All alone in a sea of runners and half-a-million spectators, she wasn’t even able to find an Advil to take the edge off the drumbeat of intensifying pain.

The starting gun fired. And Gwen was struck by the noise as she began to run. Well-wishers cheering. Rock music roaring from speakers.

She kept her pace slow as she schemed: I won’t look at my watch. If I take little sips of water, just little ones, I can hold off dehydration without throwing up.

Her husband, Gabe, found her at mile 21 and asked how she was doing. If I say it out loud, I might give up, she thought. So she shook her head and kept running. She started to cry then, and it made the migraine worse. Don’t cry. You’re at Boston. Must finish.

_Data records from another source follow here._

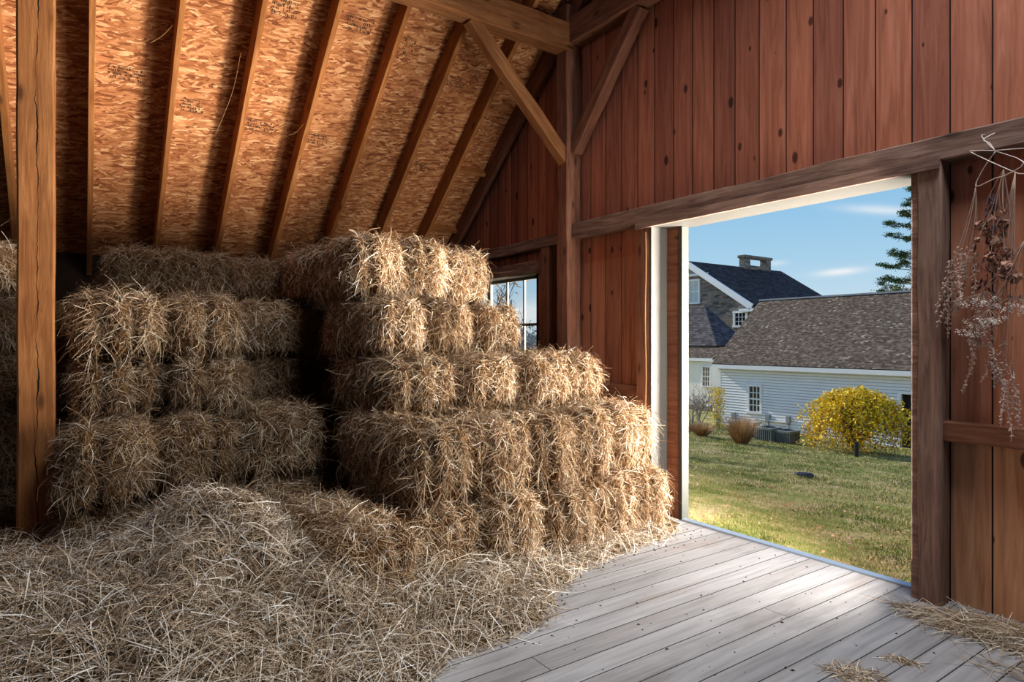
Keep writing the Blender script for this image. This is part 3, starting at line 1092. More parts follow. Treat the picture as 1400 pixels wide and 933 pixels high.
def loose_strands(me, n, keep, lr, wr, liftr, matname, parent, dirz=0.0):
    P, N = sample_mesh(me, n, keep)
    R = rng.normal(size=(n, 3)) * np.array([1.0, 1.0, 0.6])
    D = unit(R - N * np.sum(R * N, axis=1, keepdims=True) * 0.9)
    L = rng.uniform(lr[0], lr[1], n) * rng.uniform(0.5, 1.0, n)
    W = rng.uniform(wr[0], wr[1], n)
    lift = np.abs(rng.normal(0, liftr, n)) + 0.02
    P = P + N * rng.uniform(-0.012, 0.03, n)[:, None] - D * (L * 0.4)[:, None]
    V, Q, T = strands(P, N, D, L, W, lift, rng.uniform(0, 0.15, n), curl=0.14, tone=rng.beta(1.1, 1.15, n))
    V[:, 2] = np.maximum(V[:, 2], 0.003)
    ms = np_mesh('hay_strands', V, Q, T)
    ms.materials.append(M[matname])
    c = link('hay_strands', ms, parent=parent)
    c['kind'] = 'stuff'
    return c


near = lambda C, Nn: np.where(C[:, 1] < 1.35, 1.0, 0.55) * (C[:, 1] < 3.45) * np.where(C[:, 1] < -1.0, 0.3, 1.0) * np.where(C[:, 0] < -3.9, 0.3, 1.0)
loose_strands(me, 62000, near, (0.05, 0.20), (0.002, 0.0042), 0.32, 'loose', heap)
loose_strands(me, 12000, near, (0.16, 0.38), (0.0024, 0.005), 0.12, 'loose', heap)
loose_strands(me, 16000, lambda C, Nn: np.where((C[:, 1] > 1.2) & (C[:, 2] < 0.2), 1.0, 0.03) * (C[:, 1] < 3.55), (0.05, 0.16), (0.002, 0.0045), 0.15, 'loose', heap)


# heap that carries the sideways bales at the back
def back_height(x, y, nz):
    return 1.62 * sm(-4.95, -5.35, x) + 0.05 * nz * sm(-4.95, -5.35, x) - 0.02 * (1 - sm(-4.95, -5.3, x))
V, Q = heightfield('b', -7.05, -5.0, -1.9, 3.0, 40, 60, lambda x, y, n: np.minimum(back_height(x, y, n), 1.66), 8.0)
me2 = np_mesh('mow_hay', V, Q, smooth=True); me2.materials.append(M['loosecore'])
mow = link('mow_hay', me2)
tag(mow, 'dark bank of stored hay behind the bales under the low roof edge', 'hay', kind='stuff')


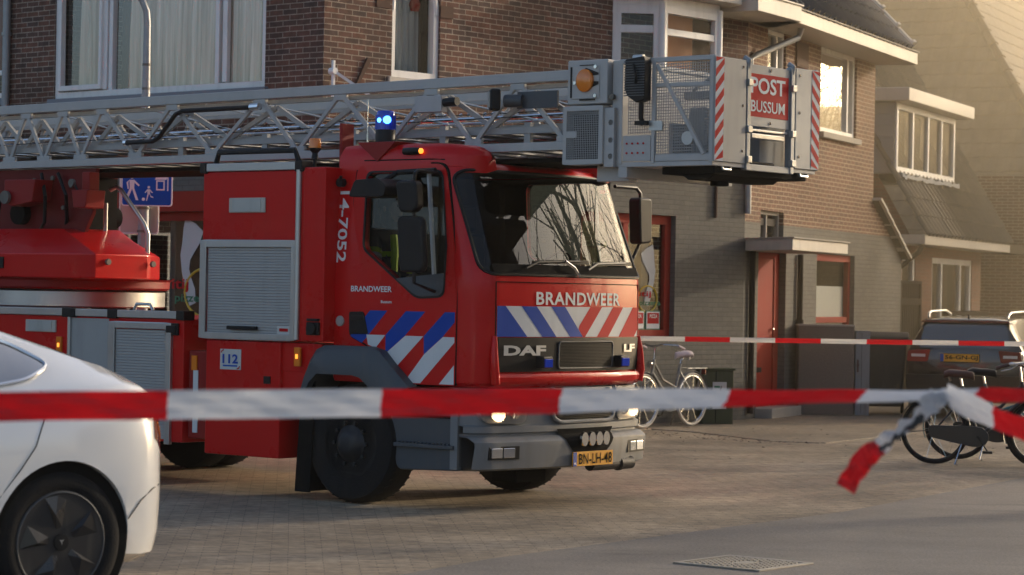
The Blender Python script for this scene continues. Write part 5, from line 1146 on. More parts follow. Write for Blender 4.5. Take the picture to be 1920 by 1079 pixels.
# pizzeria windows
def boot(b, F, u, v, s, d):
    P_ = [(-.10, .5), (.12, .42), (.30, .30), (.22, .12), (.10, -.02), (.02, -.12), (.0, -.25), (.06, -.40), (.14, -.55), (.16, -.75), (.02, -.80), (-.06, -.62), (-.16, -.30), (-.20, -.05), (-.16, .15), (-.14, .35)]
    b.bm.faces.new([b.bm.verts.new(F(u-s*x, d, v+s*y)) for x, y in P_])
o = window(house, F1, *HS, fw=.12, mull=(5.55,), m='rdoor', d=.10, name='shop_window')
b = B(); boot(b, F1, 6.10, 2.02, .62, .118); b.build('boot_sticker', 'poster', o, smooth=0)
b = B(); b.tube([(6.07+.20*math.cos(t), .122, 1.62+.17*math.sin(t)) for t in [2*math.pi*k/24 for k in range(24)]], .012, 5, closed=True); b.build('yellow_ring', 'yellow', o)
text('itij', 'window_lettering', 'foilred', o, (5.88, 6.14, 1.63, 1.72), lambda u, v, d: (u, .116-d, v), bold=.02)
text('pizzeria', 'window_lettering', 'pgreen', o, (5.90, 6.34, 1.52, 1.60), lambda u, v, d: (u, .116-d, v), bold=.02)
for k, u in enumerate((5.69, 6.02)):
    b = B(); b.box(u, u+.30, .105, .116, 1.215, 1.47); sgn = b.build('pizza_sign', 'pgreen', o)
    b = B(); b.box(u+.015, u+.285, .1, .105, 1.235, 1.455); b.build('sign_paper', 'white', sgn)
    b = B(); b.box(u+.03, u+.27, .096, .1, 1.30, 1.44); b.build('sign_field', 'foilred', sgn)
    text('PIZZA', 'sign_lettering', 'white', sgn, (u+.07, u+.23, 1.375, 1.42), lambda a, v, d: (a, .094-d, v), bold=.02)
b = B(); b.box(5.60, 6.36, .10, .118, 1.14, 1.205); b.build('green_board', 'pgreen', o)
b = B(); b.box(5.95, 6.25, .5, .55, 2.15, 2.55); b.build('wall_picture', 'brown', house)
b = B(); b.box(6.22, 6.36, .35, .45, 0.9, 2.6); b.build('inner_post', 'poster', house)
b = B(); b.box(5.3, 6.2, .8, .9, .6, 2.3); b.build('inner_counter', 'rdoor', house)
o = window(house, F2, *HSL, fw=.10, mull=(), m='rdoor', d=.10, name='shop_window', glass='lowglass')
b = B(); b.box(-.03, .01, .60, 4.5, 2.55, 2.79); b.build('shop_fascia', 'rdoor', house, bevel=.006)
b = B(); boot(b, F2, 2.32, 2.08, .80, .118); b.build('boot_sticker', 'poster', o, smooth=0)
text('itij', 'window_lettering', 'foilred', o, (0, .30, 1.60, 1.76), lambda u, v, d: (.116-d, 2.62-u, v), bold=.02)
text('pizzeria', 'window_lettering', 'pgreen', o, (0, .66, 1.46, 1.58), lambda u, v, d: (.116-d, 2.56-u, v), bold=.02)
b = B(); b.tube([(.122, 2.05+.34*math.cos(t), 1.60+.28*math.sin(t)) for t in [2*math.pi*k/30 for k in range(30)]], .016, 5, closed=True); b.build('yellow_ring', 'yellow', o)
# canted bay window
BP = [(5.10, 0), (5.545, -.45), (6.74, -.45), (7.19, 0)]
def bayF(i):
    p, q = Vector(BP[i]), Vector(BP[i+1]); d = (q-p).normalized(); n = Vector((-d.y, d.x)); L_ = (q-p).length
    return (lambda u, dd, v: (p.x+d.x*u+n.x*dd, p.y+d.y*u+n.y*dd, v)), L_
bay = B(); bay.prism(BP, 3.55, 4.12, XY); bay.prism([(5.06, .0), (5.53, -.50), (6.76, -.50), (7.23, 0)], 4.12, 4.18, XY); by = bay.build('bay_window', 'wwood', house, bevel=.008)
for i in range(3):
    Fb, L_ = bayF(i)
    if i == 1:
        window(by, Fb, 0, L_, 4.18, 5.36, d=.0, fw=.095, trans=(5.03,), name='bay_frame', glass='lowglass')
        drape(by, Fb, .15, .93, 4.2, 5.3, .22, 'salmon', 1, .01, name='pane_sheet', seed=1); drape(by, Fb, .95, L_+.3, 4.2, 5.3, .34, 'brown', 1, .01, name='pane_sheet', seed=2)  # plain salmon sheet and darker brown sheet behind the bay panes
    else: window(by, Fb, 0, L_, 4.18, 5.36, d=.0, fw=.11, trans=(5.05,), name='bay_frame')
    b = B(); Fx = Fb
    b.box(0, L_, -.015, .05, 5.36, 5.47, lambda x, y, z: Fx(x, y, z)); b.build('bay_head', 'wwood', by)
for u_ in (5.545, 6.74):
    b = B(); b.cyl((u_, -.45, 4.15), (u_, -.45, 5.40), .055, 12); b.build('bay_post', 'wwood', by)
b = B(); b.prism([(4.85, 0), (5.40, -.72), (6.88, -.72), (7.4, 0)], 5.475, 5.70, XY); b.build('bay_roof', 'cream', by, bevel=.012)
b = B(); b.prism([(6.86, .3), (6.97, -.42), (7.03, -.87), (8.47, -.56), (8.9, .3)], 5.41, 5.62, XY); b.prism([(6.84, .3), (6.95, -.43), (7.01, -.90), (8.50, -.58), (8.9, .3)], 5.62, 5.645, XY); b.build('eaves_box', 'cream', house, bevel=.008)
b = B(); b.cyl((7.33, -.02, 2.72), (7.33, -.02, 3.30), .022, 8); b.build('wall_conduit', 'brown', house)
b = B(); b.prism([(.50, 4.00), (.56, 4.02), (.72, 4.26), (.67, 4.30)], -.03, .0, XZ); b.build('wall_anchor', 'brown', house)
fb = thing('flag_bracket', 'white metal bracket with slanting stay fixed near the house corner', 'bracket', (-2.10, 27.90, 3.70), R(48.7))
b = B(); b.box(.03, .06, -.06, -.03, .08, .52); b.bar((.05, -.05, .40), (.42, -.30, .12), .03); b.cyl((.045, -.08, .40), (.045, .0, .40), .04, 10); b.box(.0, .10, -.05, .05, .0, .06); b.build('bracket_bar', 'white', fb)
b = B(); b.cyl((.43, -.31, .10), (.40, -.29, .14), .03, 8); b.build('bracket_tip', 'foilred', fb)
# house left of the corner house: only its edge shows
nb = thing('neighbour_house', 'brown brick house edge with white window at the left picture border', 'house', (-6.37, 31.65, 0), R(48.7))
wallsheet(F2, 0, 5, 0, 7, [(.16, 3.2, 4.02, 5.7)], .1).build('wall', BR1, nb, smooth=0)
b = B(); b.quad((0, 0, 0), (6, 0, 0), (6, 0, 7), (0, 0, 7)); b.quad((0, 5, 0), (6, 5, 0), (6, 5, 7), (0, 5, 7)); b.quad((6, 0, 0), (6, 5, 0), (6, 5, 7), (6, 0, 7)); b.quad((0, 0, 7), (6, 0, 7), (6, 5, 7), (0, 5, 7)); b.build('end_wall', BR1, nb, smooth=0)
o = window(nb, F2, .16, 3.2, 4.02, 5.7, fw=.07, trans=(4.35,), sill=.05)
drape(nb, F2, .2, 3, 4.4, 5.65, .2, 'rdoor', 6, .02, seed=9)
dpipe = thing('downpipe', 'grey plastic rainwater pipe at the left picture border', 'downpipe', (-6.37, 31.65, 0), R(48.7))
b = B(); b.cyl((-.06, .05, 0.05), (-.06, .05, 7), .05, 12)
for z in (1.2, 3, 4.8, 6.5): b.cyl((-.06, .05, z), (-.06, .05, z+.04), .062, 12)
b.build('pipe', 'pole', dpipe)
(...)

At 3 hours, 38 minutes and 39 seconds, Gwen crossed the finish line—with her personal best time.

I’ve seen Gwen’s determination before. As a young mom in 2004, she started her own freelance graphic design business, scared out of her mind.

A career counselor had told her bluntly: I don’t see you working for yourself. You are not a salesperson. You are not cutthroat or competitive. Gwen knew this was true.

But when a caregiver saw her son Luke crawl before she did, Gwen left behind the long hours of her steady corporate position and took the leap. She had one committed client, an opera company. I contacted her the next day, and she had her second job, designing this magazine. Six years later, her business continues to thrive.

Today, one-third of all new U.S. small businesses are one-person operations. Experts cite contributing factors, such as lower technology costs and the rise of dual-career families. And many speculate that it will be the grit of consul­tants like Gwen and startup entrepreneurs, such as those we introduce in our feature article, that propel our country forward to recovery. Race on.